A big part of my happiness comes from being of service - and it seems that I
still can’t say ‘no’ to an active campaign. This month I ran for the Greens
in the state election for Queensland (I am still officially living there).
It’s always pretty tough, and we never have money to spend on the campaigns,
but I think it was worth it to offer a Green choice to voters on election
day. A highlight was running this campaign with my sister, Inge, who also
juggled her campaigning with her duties as a parent to 3 children. We did
well considering what we could put in, though generally people seem more and
more disconnected from politics - busier in their own lives, in despair that
there will ever be a real change. But society is changing – shouldn’t
politics reflect that? Maybe we just have to wait a little longer.
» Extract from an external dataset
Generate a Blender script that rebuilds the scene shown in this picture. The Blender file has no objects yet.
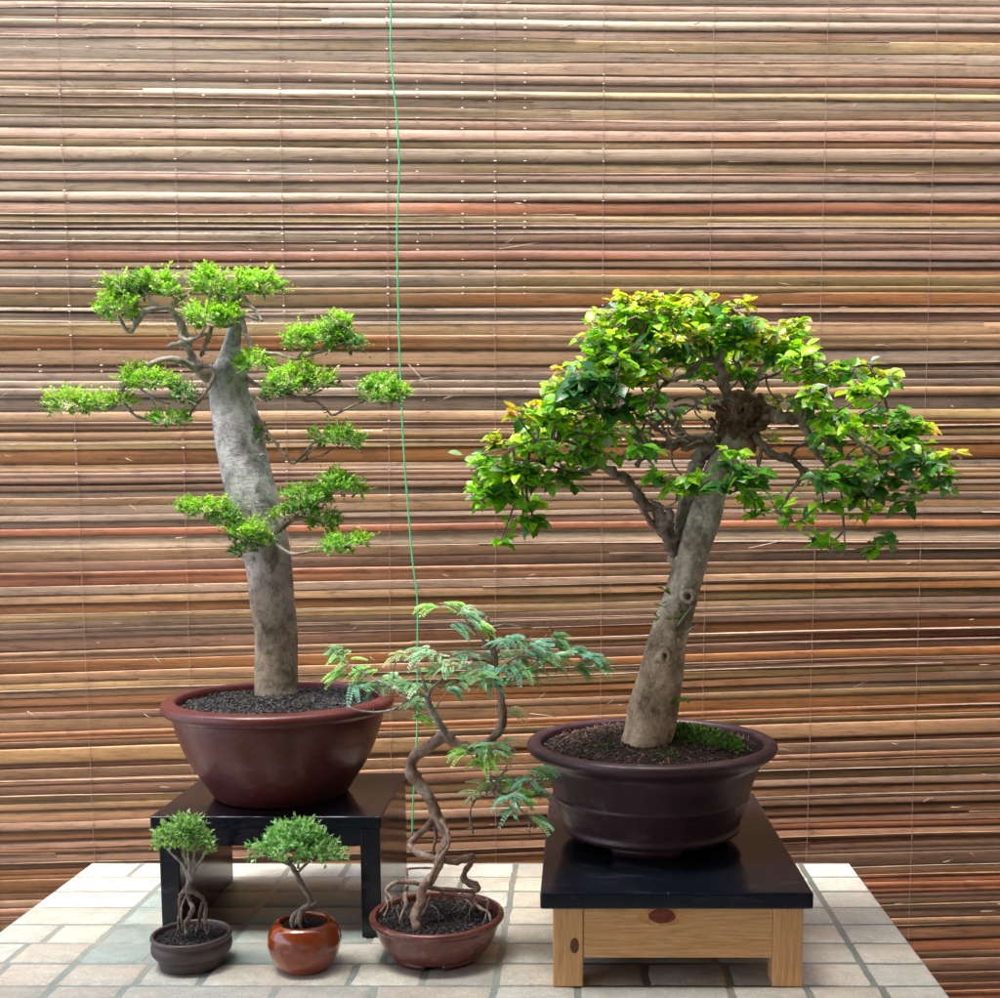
import bpy, bmesh, math, random
from mathutils import Vector, Matrix, noise
random.seed(11)
PI = math.pi
scene = bpy.context.scene
COL = scene.collection
# ---------------------------------------------------------------- camera geometry
F, CX, CY, H = 1183.0, 577.0, 630.0, 0.55
PITCH = math.radians(6.27)
cp, sp_ = math.cos(PITCH), math.sin(PITCH)
def P(px, py, Y):
    """world point at depth Y that the photograph shows at px,py"""
    u = (px-CX)/F; v = (CY-py)/F
    dy = cp + sp_*v; dz = cp*v - sp_
    k = Y/dy
    return Vector((u*k, Y, H + dz*k))
def S(Y, z=0.5):
    return (Y*cp + (H-z)*sp_)/F          # metres per pixel at depth Y

# ---------------------------------------------------------------- helpers
def tag(o, label=None, cat=None, group=None, kind=None):
    if label: o['label'] = label
    if cat: o['category'] = cat
    if group: o['group'] = group
    if kind: o['kind'] = kind
    return o
def empty(name, loc):
    o = bpy.data.objects.new(name, None); COL.objects.link(o)
    o.location = loc; o.empty_display_size = .05
    return o
class MB:
    def __init__(s): s.v=[]; s.f=[]; s.c=[]; s.usecol=False
    def add(s, vs, fs, col=None):
        b=len(s.v); s.v.extend(vs); s.f.extend([tuple(i+b for i in f) for f in fs])
        if col is not None: s.usecol=True
        s.c.extend([col if col is not None else (1,1,1)]*len(vs))
    def addc(s, vs, fs, cols):
        b=len(s.v); s.v.extend(vs); s.f.extend([tuple(i+b for i in f) for f in fs]); s.c.extend(cols); s.usecol=True
    def build(s, name, mat, parent=None, smooth=True, bevel=None, second=None):
        me = bpy.data.meshes.new(name)
        off = parent_loc(parent)
        me.from_pydata([tuple(Vector(v)-off) for v in s.v], [], s.f); me.update()
        if s.usecol:
            a = me.color_attributes.new('tint','FLOAT_COLOR','POINT')
            buf=[]
            for c in s.c: buf.extend((c[0],c[1],c[2],1.0))
            a.data.foreach_set('color', buf)
        if smooth: me.polygons.foreach_set('use_smooth',[True]*len(me.polygons))
        if isinstance(mat, (list,tuple)):
            for m in mat: me.materials.append(m)
        else: me.materials.append(mat)
        if second is not None:
            for i in range(second,len(me.polygons)): me.polygons[i].material_index=1
        o = bpy.data.objects.new(name, me); COL.objects.link(o)
        if parent: o.parent = parent
        if bevel:
            b = o.modifiers.new('bevel','BEVEL'); b.width=bevel; b.segments=3; b.limit_method='ANGLE'
            b.harden_normals=False
        return o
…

I didn’t win the state election for the Greens, though I was recently
elected President of the Parents and Citizen’s association of the Iluka
Public School! And, who knows, maybe this will have a more positive outcome
in the long run. I am so excited to work on establishing food gardens and
putting solar panels on the roof – there are so many ways that parents can
become involved in making school a place where children learn not only
reading and writing, but how to live. As always, the hardest part is
finding enough time to do it all!

Love to all, For Life, anja, pacha and yani.